One in four children in Virginia is involved in a child support enforcement case. That means many of those children aren't getting the funds they need from a delinquent parent.
So for the last year Virginia has using cell phone records to track down these parents, and make them pay.
Valley Social Services Director, Elizabeth Middleton has seen a lot of families struggling over unpaid child support.
She says, "It's a great financial burden on the parent that does have custody and that parent is on their own to try to pay all the expenses for the children."
She says most of the support isn't paid because child support enforcement officers can't find parents dodging the bill.
"People who have gone to extreme measures to avoid their obligations to their children. [One] person left and moved to Poland and took up residence there to avoid paying child support for many, many years," says Middleton.
To help with the problem, Virginia looked for a new way to track down delinquent parents. So they looked towards cell phone records because 76 percent of Americans use one.
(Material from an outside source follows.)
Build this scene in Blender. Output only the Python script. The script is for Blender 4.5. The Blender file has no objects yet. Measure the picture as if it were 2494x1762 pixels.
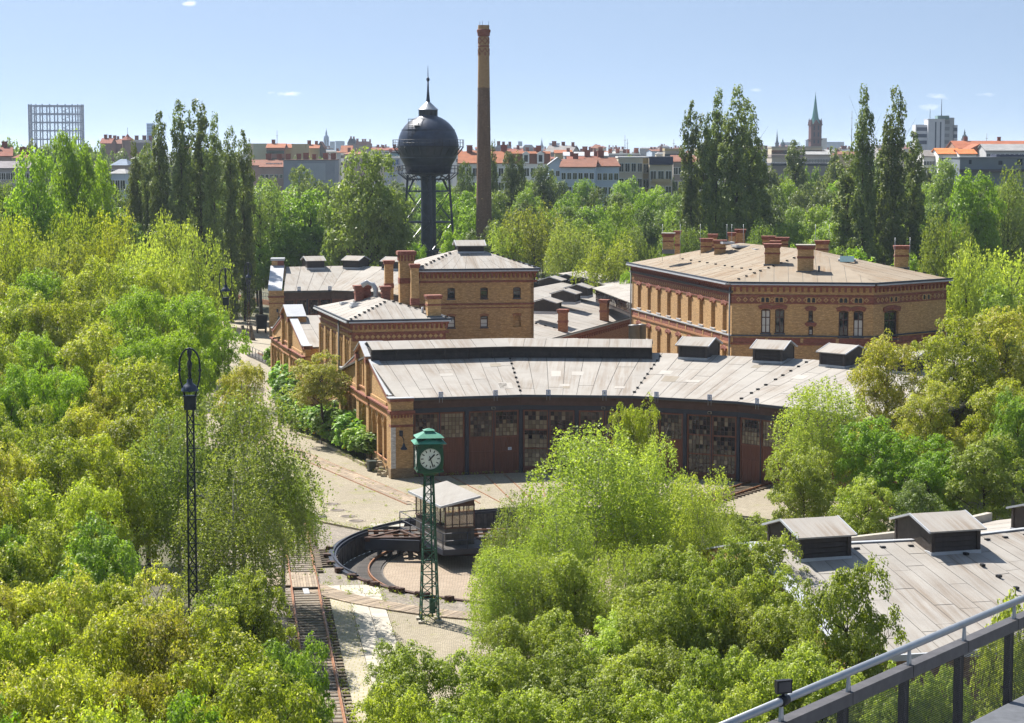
import bpy, bmesh, math, random
import numpy as np
from mathutils import Vector, Matrix
R = math.radians
random.seed(7)
scene = bpy.context.scene
COL = scene.collection

# ------------------------------------------------------------------ camera, sky, sun, exposure
FPX, CXP, CYP, HC, HOR = 5250.0, 1247.0, 881.0, 25.0, 362.0      # focal length etc. in photo pixels (2494 wide)
PIT = math.atan((CYP - HOR) / FPX)
cp, sp = math.cos(PIT), math.sin(PIT)
cam_d = bpy.data.cameras.new("camera")
cam = bpy.data.objects.new("camera", cam_d)
COL.objects.link(cam)
cam.location = (0, 0, HC)
cam.rotation_euler = (math.pi / 2 - PIT, 0, 0)
cam_d.sensor_width = 36.0
cam_d.sensor_fit = 'HORIZONTAL'
cam_d.lens = 36.0 * FPX / 2494.0
cam_d.clip_start = 0.5
cam_d.clip_end = 60000.0
scene.camera = cam

SUN_AZ, SUN_EL = R(-40.0), R(51.0)          # azimuth from +Y, towards +X
world = bpy.data.worlds.new("World")
scene.world = world
world.use_nodes = True
wn = world.node_tree
wn.nodes.clear()
w_out = wn.nodes.new("ShaderNodeOutputWorld")
w_bg = wn.nodes.new("ShaderNodeBackground")
w_sky = wn.nodes.new("ShaderNodeTexSky")
w_sky.sky_type = 'NISHITA'
w_sky.sun_disc = False
w_sky.sun_elevation = SUN_EL
w_sky.sun_rotation = SUN_AZ
w_sky.altitude = 60
w_sky.air_density = 1.0
w_sky.dust_density = 0.25
w_sky.ozone_density = 2.0
w_bg.inputs[1].default_value = 0.094
w_tc = wn.nodes.new("ShaderNodeTexCoord")
# the sky is looked up so that its colour changes quickly just above the horizon and slowly higher up (a bright, slightly hazy summer sky, its upper part shaped to fill the shade)
def wmath(op, a, b=None):
    n = wn.nodes.new("ShaderNodeMath"); n.operation = op
    for i, v in enumerate((a, b)):
        if v is None: continue
        if isinstance(v, (int, float)): n.inputs[i].default_value = v
        else: wn.links.new(v, n.inputs[i])
    return n.outputs[0]
w_sp = wn.nodes.new("ShaderNodeSeparateXYZ"); wn.links.new(w_tc.outputs["Generated"], w_sp.inputs[0])
w_z = wmath('MAXIMUM', w_sp.outputs[2], 0.0)
w_el = wmath('ADD', wmath('MULTIPLY', wmath('DIVIDE', w_z, wmath('ADD', w_z, 0.11)), 0.42), 0.185)
w_hl = wmath('MAXIMUM', wmath('SQRT', wmath('ADD', wmath('MULTIPLY', w_sp.outputs[0], w_sp.outputs[0]), wmath('MULTIPLY', w_sp.outputs[1], w_sp.outputs[1]))), 0.001)
w_cb = wn.nodes.new("ShaderNodeCombineXYZ")
wn.links.new(wmath('DIVIDE', w_sp.outputs[0], w_hl), w_cb.inputs[0]); wn.links.new(wmath('DIVIDE', w_sp.outputs[1], w_hl), w_cb.inputs[1]); wn.links.new(w_el, w_cb.inputs[2])
w_nm = wn.nodes.new("ShaderNodeVectorMath"); w_nm.operation = 'NORMALIZE'
w_ti = wn.nodes.new("ShaderNodeVectorMath"); w_ti.operation = 'MULTIPLY'
w_ti.inputs[1].default_value = (1.0, 0.945, 0.885)
wn.links.new(w_cb.outputs[0], w_nm.inputs[0]); wn.links.new(w_nm.outputs[0], w_sky.inputs[0])
w_hs = wn.nodes.new("ShaderNodeHueSaturation"); w_hs.inputs["Saturation"].default_value = 0.86; w_hs.inputs["Value"].default_value = 0.66
wn.links.new(w_sky.outputs[0], w_ti.inputs[0]); wn.links.new(w_ti.outputs[0], w_hs.inputs["Color"])
# a few thin wisps of cloud low in the sky, fixed in direction (tangent of azimuth, tangent of elevation, half sizes)
w_sep = wn.nodes.new("ShaderNodeSeparateXYZ"); wn.links.new(w_tc.outputs["Generated"], w_sep.inputs[0])
w_ta, w_te = wmath('DIVIDE', w_sep.outputs[0], w_sep.outputs[1]), wmath('DIVIDE', w_sep.outputs[2], w_sep.outputs[1])
w_nz = wn.nodes.new("ShaderNodeTexNoise"); w_nz.inputs["Scale"].default_value = 190.0; w_nz.inputs["Detail"].default_value = 4.0
w_nm2 = wn.nodes.new("ShaderNodeMapping"); w_nm2.inputs["Scale"].default_value = (1, 1, 2.2); wn.links.new(w_tc.outputs["Generated"], w_nm2.inputs[0]); wn.links.new(w_nm2.outputs[0], w_nz.inputs["Vector"])
w_sum = None
for (px_, py_, rx_, ry_, st_) in ((476, 14, 22, 8, 1.0), (704, 231, 24, 6, 0.8), (662, 228, 12, 4, 0.6), (2277, 238, 26, 6, 0.5), (2390, 232, 16, 4, 0.4), (1837, 222, 14, 4, 0.35), (2255, 262, 20, 6, 0.4)):
    dx_ = wmath('DIVIDE', wmath('SUBTRACT', w_ta, (px_ - CXP) / FPX), 1.6 * rx_ / FPX); dy_ = wmath('DIVIDE', wmath('SUBTRACT', w_te, (HOR - py_) / FPX), 1.6 * ry_ / FPX)
    r_ = wmath('SQRT', wmath('ADD', wmath('MULTIPLY', dx_, dx_), wmath('MULTIPLY', dy_, dy_)))
    f_ = wmath('MULTIPLY', wmath('MINIMUM', wmath('MAXIMUM', wmath('ADD', wmath('SUBTRACT', 0.75, r_), wmath('MULTIPLY', wmath('SUBTRACT', w_nz.outputs["Fac"], 0.5), 2.4)), 0.0), 1.0), st_ * 0.8)
    f_ = wmath('MULTIPLY', f_, wmath('GREATER_THAN', w_sep.outputs[1], 0.1))
    w_sum = f_ if w_sum is None else wmath('MAXIMUM', w_sum, f_)
w_cl = wn.nodes.new("ShaderNodeMix"); w_cl.data_type = 'RGBA'; w_cl.inputs[7].default_value = (6.4, 6.5, 6.7, 1)
wn.links.new(w_sum, w_cl.inputs[0]); wn.links.new(w_hs.outputs[0], w_cl.inputs[6]); wn.links.new(w_cl.outputs[2], w_bg.inputs[0])
wn.links.new(w_bg.outputs[0], w_out.inputs[0])

sun_d = bpy.data.lights.new("sun", 'SUN')
sun_d.energy = 3.9
sun_d.angle = R(0.53)
sun_d.color = (1.0, 0.945, 0.86)
sun = bpy.data.objects.new("sun", sun_d)
COL.objects.link(sun)
SDIR = Vector((math.sin(SUN_AZ) * math.cos(SUN_EL), math.cos(SUN_AZ) * math.cos(SUN_EL), math.sin(SUN_EL)))
sun.rotation_euler = SDIR.to_track_quat('Z', 'Y').to_euler()
sun.location = (-60, 60, 120)

vs = scene.view_settings
vs.view_transform = 'Standard'
vs.look = 'None'
vs.gamma = 1.0
vs.exposure = 1.4
vs.use_curve_mapping = False
scene.cycles.max_bounces = 5
scene.cycles.diffuse_bounces = 3
scene.cycles.use_adaptive_sampling = True
scene.cycles.adaptive_threshold = 0.02
scene.cycles.glossy_bounces = 2
scene.cycles.transmission_bounces = 3
scene.cycles.transparent_max_bounces = 6
scene.cycles.volume_bounces = 0
scene.cycles.use_denoising = True
scene.cycles.denoising_prefilter = 'ACCURATE'

# ------------------------------------------------------------------ helpers
def ray(x, y):
    u, v = x - CXP, y - CYP
    return (u, FPX * cp - v * sp, -FPX * sp - v * cp)
def atz(x, y, z=0.0):
    d = ray(x, y); t = (z - HC) / d[2]
    return (d[0] * t, d[1] * t)
def aty(x, y, Y):
    d = ray(x, y); t = Y / d[1]
    return (d[0] * t, Y, HC + d[2] * t)

def tag(o, label=None, cat=None, group=None, kind=None):
    if label: o["label"] = label
    if cat: o["category"] = cat
    if group: o["group"] = group
    if kind: o["kind"] = kind
    return o
def thing(name, label, cat, loc=(0, 0, 0), group=None):
    o = bpy.data.objects.new(name, None)
    o.empty_display_size = 0.3
    o.location = loc
    COL.objects.link(o)
    return tag(o, label, cat, group)
def root_of(o):
    while o.parent: o = o.parent
    return o
def place(name, mesh, parent=None, loc=(0, 0, 0), rz=0.0, scale=None, rot=None):
    """object sharing a mesh; loc is in world space, parents carry no rotation"""
    o = bpy.data.objects.new(name, mesh)
    if parent is not None:
        r = root_of(parent).location
        o.parent = parent
        q = parent; off = Vector((0, 0, 0))
        while q: off += q.location; q = q.parent
        o.location = Vector(loc) - off
    else:
        o.location = loc
    o.rotation_euler = rot if rot else (0, 0, rz)
    if scale is not None: o.scale = scale if not isinstance(scale, (int, float)) else (scale,) * 3
    COL.objects.link(o)
    return o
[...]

"We went to the cell phone companies and asked them to voluntarily do that, so we used both federal and state laws that we have an issued subpoenas," says Nick Young with the Division of Child Support Enforcement.
Now a handful of those cell phone companies are cooperating. Child support enforcement officials say it’s making a big difference.
"We just sent them 268,000 records, they did a data match and they sent me back 52,000 phone numbers and addresses I didn't have," says Young.
Right now Virginia is only working with a handful of cell phone companies but as more sign on, child support officials say they'll be able to track down just about anyone.
Virginia was the first to start this kind of program. This week, officials from all over the country are meeting in Orlando, Florida to make it a national program.